Endless Love
Rated: PG
2.5 out of 5
Now showing
IF THERE is one thing you should do for your man this Valentine’s Day ladies is not take him to see Endless Love.
Sure dinner and a movie is meant to be a romantic date and should thus include an equally romantic film, but I can assure you, your better half will only see the ‘endless’ and not the ‘love’ in this book adaptation.
That’s the problem with Endless Love – you come out of it thinking of ways it should have happened.
- Amy Martin
Based on the Scott Spencer novel, Endless Love is your regular, run of the mill chick flick and hence should be watched with your girl friends.
It tells the story of David (Alex Pettyfer), the high school graduate from the wrong side of the track, who has been in love with the well-off, honour-roll teen, Jade (Gabriella Wilde) since he first saw her.
Unoriginal I know, but it should also be a winning formula for the perfect chick flick.
The plot is full of almost kisses, even more actual kisses, teenage hormones, montages of them playing flirtatiously through parks and lots of gazing into each others eyes.
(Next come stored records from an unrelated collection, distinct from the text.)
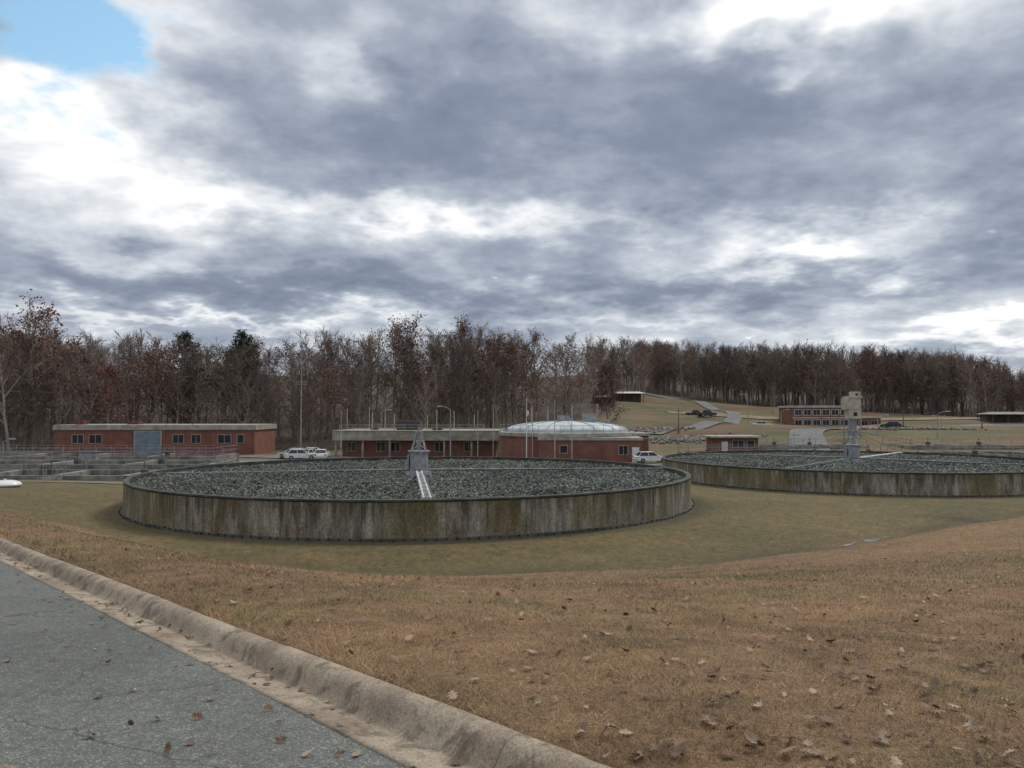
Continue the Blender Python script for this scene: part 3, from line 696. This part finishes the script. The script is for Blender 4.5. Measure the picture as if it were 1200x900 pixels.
# ------------------------------------------------------------ trees
def tubes_np(segs,k=3):
    A=np.array([s[0] for s in segs]);B=np.array([s[1] for s in segs]);r0=np.array([s[2] for s in segs]);r1=np.array([s[3] for s in segs]); mi=np.array([s[4] for s in segs])
    d=B-A; d/=np.linalg.norm(d,axis=1)[:,None]+1e-9
    h=np.where(np.abs(d[:,2:3])>.9,np.array([[1.,0,0]]),np.array([[0,0,1.]])); a=np.cross(d,h); a/=np.linalg.norm(a,axis=1)[:,None]; c=np.cross(d,a)
    m=len(segs)
    if k==1:
        rr_=np.random.default_rng(1).uniform(0,np.pi,m)[:,None]; w=a*np.cos(rr_)+c*np.sin(rr_)
        V=np.stack([A-w*r0[:,None],A+w*r0[:,None],B+w*r1[:,None],B-w*r1[:,None]],1).reshape(-1,3)
        return V,np.arange(m*4).reshape(-1,4),mi
    V=[]
    for P,r in((A,r0),(B,r1)):
        for i in range(k):
            t=2*math.pi*i/k; V.append(P+a*(math.cos(t)*r)[:,None]+c*(math.sin(t)*r)[:,None])
    V=np.stack(V,1).reshape(-1,3); o=np.arange(m)[:,None]*2*k; Fc=[]
    for i in range(k):
        j=(i+1)%k; Fc.append(np.c_[o+i,o+j,o+k+j,o+k+i])
    return V,np.stack(Fc,1).reshape(-1,4),np.repeat(mi,k)
def rv(r,s=1): return r.normal(0,s,3)
def deciduous(seed,H=20,leaf=None,nleaf=0,spread=1.0,lo=.3,dens=1.0):
    r=np.random.default_rng(seed); segs=[]; tw=[]; tips=[]
    P=[np.array([0,0,-1.])]; nst=7
    for i in range(nst):
        P.append(np.array([P[-1][0]+r.normal(0,.2),P[-1][1]+r.normal(0,.2),H*.86*(i+1)/nst]))
    rad=lambda f: .011*H*(1-f)**.8+.03
    for i in range(nst): segs.append((P[i],P[i+1],rad(i/nst),rad((i+1)/nst),0))
    nl=int(19*dens)
    for q in range(nl):
        f=lo+(1-lo)*(q+r.uniform(0,1))/nl; f=min(f,.99); k=int(f*nst); p=P[k]+(P[k+1]-P[k])*(f*nst-k)
        az=q*2.4+r.normal(0,.4); elv=R(25+40*f+r.normal(0,8)); Ln=H*spread*(.32-.2*((f-lo)/(1-lo))**1.5)*r.uniform(.7,1.25)
        d=np.array([math.cos(az)*math.cos(elv),math.sin(az)*math.cos(elv),math.sin(elv)]); r0=rad(f)*.5
        pts=[p]
        for s in range(3):
            d=d+rv(r,.14)+np.array([0,0,.12]); d/=np.linalg.norm(d); pn=pts[-1]+d*Ln/3
            segs.append((pts[-1],pn,r0*(1-s*.3)+.01,r0*(1-(s+1)*.3)+.01,0)); pts.append(pn)
        for s in range(7):
            g_=.2+.8*s/6; kk=min(2,int(g_*3)); p2=pts[kk]+(pts[kk+1]-pts[kk])*min(1,g_*3-kk)
            d2=d+rv(r,.55); d2/=np.linalg.norm(d2); L2=Ln*.42*r.uniform(.6,1.1); p3=p2+d2*L2
            tw.append((p2,p3,.05,.03,1))
            for w in range(6):
                g2=.15+.85*w/5; a=p2+(p3-p2)*g2; d3=d2+rv(r,.6)+np.array([0,0,.15]); d3/=np.linalg.norm(d3); L3=r.uniform(.6,1.5)*H/20
                b2=a+d3*L3; tw.append((a,b2,.032,.012,1)); tips.append(b2)
    V,Fc,mi=tubes_np(segs); V2,F2,m2=tubes_np(tw,1); Fc=np.r_[Fc,F2+len(V)]; V=np.r_[V,V2]; mi=np.r_[mi,m2]
    mats=[M_bark,M_twig]+([leaf] if leaf else [])
    if leaf:
        T_=np.array(tips); c=T_[r.integers(0,len(T_),nleaf)]+r.normal(0,.35,(nleaf,3))
        s=r.uniform(.09,.2,nleaf)[:,None]*H/20*1.1; a=r.normal(size=(nleaf,3)); a/=np.linalg.norm(a,axis=1)[:,None]; b2=np.cross(a,r.normal(size=(nleaf,3))); b2/=np.linalg.norm(b2,axis=1)[:,None]
        LV=np.stack([c-a*s,c+b2*s*.8,c+a*s,c-b2*s*.8],1).reshape(-1,3); LF=np.arange(nleaf*4).reshape(-1,4)+len(V)
        V=np.r_[V,LV];Fc=np.r_[Fc,LF];mi=np.r_[mi,np.full(nleaf,2)]
    return V,Fc,mi,mats
def pine(seed,H=20):
    r=np.random.default_rng(seed); segs=[(np.array([0,0,-1.]),np.array([.1,0,H*.5]),.2,.13,0),(np.array([.1,0,H*.5]),np.array([0,.1,H*.97]),.13,.03,0)]; C=[]
    for q in range(45):
        f=.42+.56*q/45; az=q*2.4+r.normal(0,.3); Ln=H*.19*(1.02-f)**.6*1.4*r.uniform(.6,1.15); p=np.array([0,0,H*f])
        d=np.array([math.cos(az),math.sin(az),r.uniform(.05,.4)]); e_=p+d*Ln; segs.append((p,e_,.05,.02,0))
        for j in range(60): C.append(p+d*Ln*r.uniform(.25,1.08)+rv(r,.28))
    C=np.array(C); m=len(C); V,Fc,mi=tubes_np(segs)
    s=r.uniform(.12,.3,m)[:,None]; a=r.normal(size=(m,3)); a/=np.linalg.norm(a,axis=1)[:,None]; b2=np.cross(a,r.normal(size=(m,3))); b2/=np.linalg.norm(b2,axis=1)[:,None]
    LV=np.stack([C-a*s,C+b2*s*.5,C+a*s,C-b2*s*.5],1).reshape(-1,3)
    return np.r_[V,LV],np.r_[Fc,np.arange(m*4).reshape(-1,4)+len(V)],np.r_[mi,np.full(m,1)],[M_bark,M_pine]
def proto(name,data):
    V,Fc,mi,mats=data; o=mesh_np(name,V,Fc,mats,midx=mi,parent=False); return o.data
bare=[proto('bare_tree_mesh',deciduous(10+i,20,spread=.85+.12*(i%3),lo=.16+.07*(i%4))) for i in range(7)]
rust=[proto('russet_tree_mesh',deciduous(30+i,20,M_redleaf,1300)) for i in range(2)]
thin=[proto('thin_leaf_tree_mesh',deciduous(36,20,M_orange,700))]
pines=[proto('pine_mesh',pine(50+i)) for i in range(2)]
wine=proto('wine_tree_mesh',deciduous(60,20,M_wine,3200,lo=.12))
shrub=proto('shrub_mesh',deciduous(70,20,M_redleaf,200,spread=1.6,lo=.04,dens=.7))
sky_px=[-400,0,40,85,120,200,245,300,370,430,500,600,650,760,850,950,1050,1120,1160,1200,1600]
sky_py=[360,365,360,386,391,394,398,391,384,377,378,384,391,397,402,402,406,411,418,430,442]
woods=empty('distant_woods')
r=np.random.default_rng(99)
def put(me,x,y,h,name='tree',parent=woods,wide=1.0):
    o=bpy.data.objects.new(name,me); s=h/20; o.scale=(s*wide,s*wide,s); o.rotation_euler=(r.normal(0,.03),r.normal(0,.03),r.uniform(0,6.28)); o.location=(x,y,g(x,y)-.2); link(o,parent); return o
nput=0
for it in range(3000):
    if nput>780: break
    x=r.uniform(-180,340) if r.uniform()<.72 else r.uniform(50,220)
    dd=r.uniform(0,1)**1.5*68; y=float(yfront(x))+dd
    px=600+F*x/y
    if px<-90 or px>1310: continue
    top=CAMZ+(484-np.interp(px,sky_px,sky_py))/F*y - g(x,y)
    h=min(top*r.uniform(.74,1.04),27*r.uniform(.8,1)) if dd>14 else min(top,23)*r.uniform(.45,1.0)
    if h<6: continue
    q=r.uniform()
    if q<.87: me=bare[r.integers(7)]
    elif q<.93: me=rust[r.integers(2)]
    elif q<.97: me=thin[0]
    else: me=pines[r.integers(2)] if px<330 and dd>10 else bare[r.integers(7)]
    put(me,x,y,h,wide=r.uniform(.9,1.3)); nput+=1
for it in range(340):
    x=r.uniform(-170,300); y=float(yfront(x))+r.uniform(-3,26); put(shrub,x,y,r.uniform(2.5,7),'undergrowth',wide=1.4)
def single(name,me,px,pt,Y,wide=1.0):
    x=X(px,Y); h=(Z(pt,Y)-g(x,Y))/.97; put(me,x,Y,h,name,None,wide)
single('red_oak_tree',wine,713,428,178,1.0); single('red_oak_tree',wine,128,428,154,1.0); single('russet_oak_tree',rust[0],40,354,158,1.1); single('russet_oak_tree',rust[1],468,376,176,.9); single('russet_oak_tree',rust[0],540,372,200,.9); single('bare_oak_tree',bare[1],12,362,150)
single('pine_tree',pines[0],212,390,180,1.3); single('pine_tree',pines[1],285,390,182,1.3); single('bare_oak_tree',bare[2],500,440,162); single('bare_oak_tree',bare[4],420,430,160); single('bare_oak_tree',bare[3],585,425,165)
single('bare_oak_tree',bare[5],1010,452,238,1.1); single('bare_oak_tree',bare[0],1140,455,236,1.1); single('bare_oak_tree',bare[6],905,448,244,1.1)

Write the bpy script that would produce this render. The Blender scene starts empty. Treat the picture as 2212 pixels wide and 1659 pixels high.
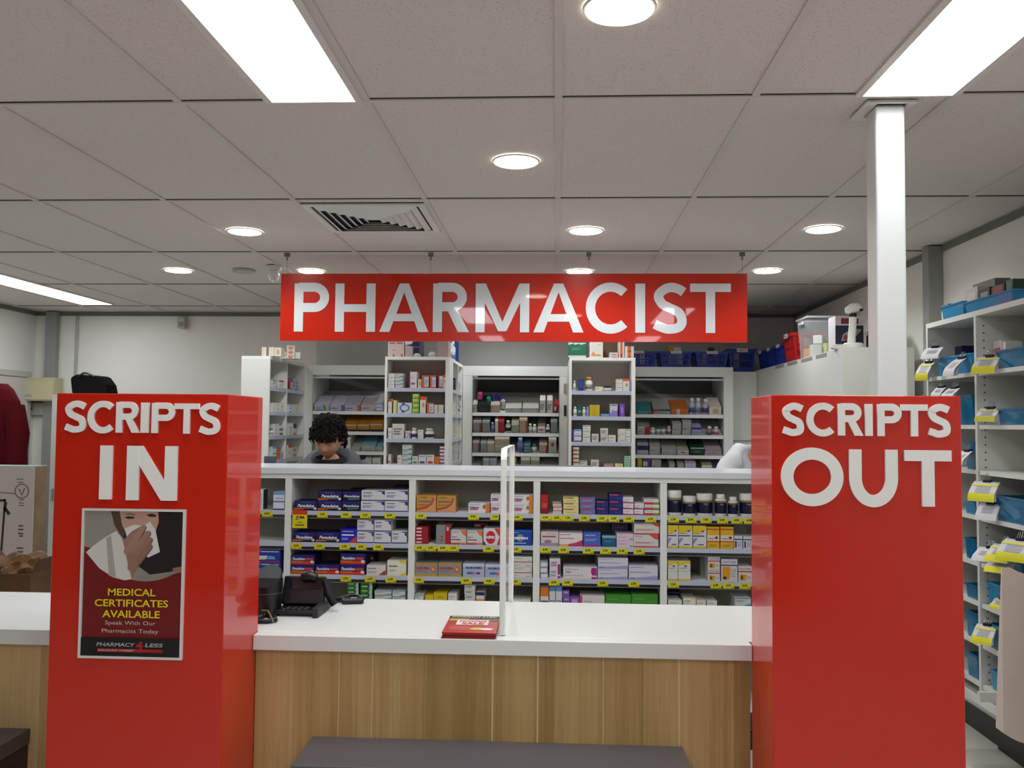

But what doesn’t bode well for a winning formula is not injecting anything new into it.
The main conflict is Jade’s dad (Bruce Greenwood).
The overprotective father, who is still emotionally recovering from his eldest son’s death, thinks his pre-med student daughter is too good for her middle class boyfriend.
However for that to fly with the audience one of two things needed to happen.
Either David should have been more of a bad boy character, or hung out with the wrong crowd.
As he was, David was too nice for it actually be a believable scenario of the dad thinking his daughter's boyfriend was dangerous.
Or what also would have worked, and only slightly more original, would be if Jade was actually only going into pre-med because her Dad wanted her late brother to.
It would make sense since it was mentioned in the film that the older brother did want to take the same career path, and with Jade working so hard to get ahead in her career before she even reached college, it only seemed fitting.
No, instead she decided to give up an important, hard to come by internship for a guy she’s only known for two weeks.
Something which will divide the audience into thinking either ‘true love is more important than a career’, or ‘that just put women’s rights back another 20 years’.
That’s the problem with Endless Love – you come out of it thinking of ways it should have happened.
Sure there’s nothing especially bad about this film, but there’s nothing especially good about it either.
Being shown knock-off scenes from other romance films for almost two hours does get boring and predictable after a while – especially for the male counterparts in the audience who were dragged along to watch it.
So ladies, if you want a romance film where you can zone out and not have to think, this is it – just go see it with the girls.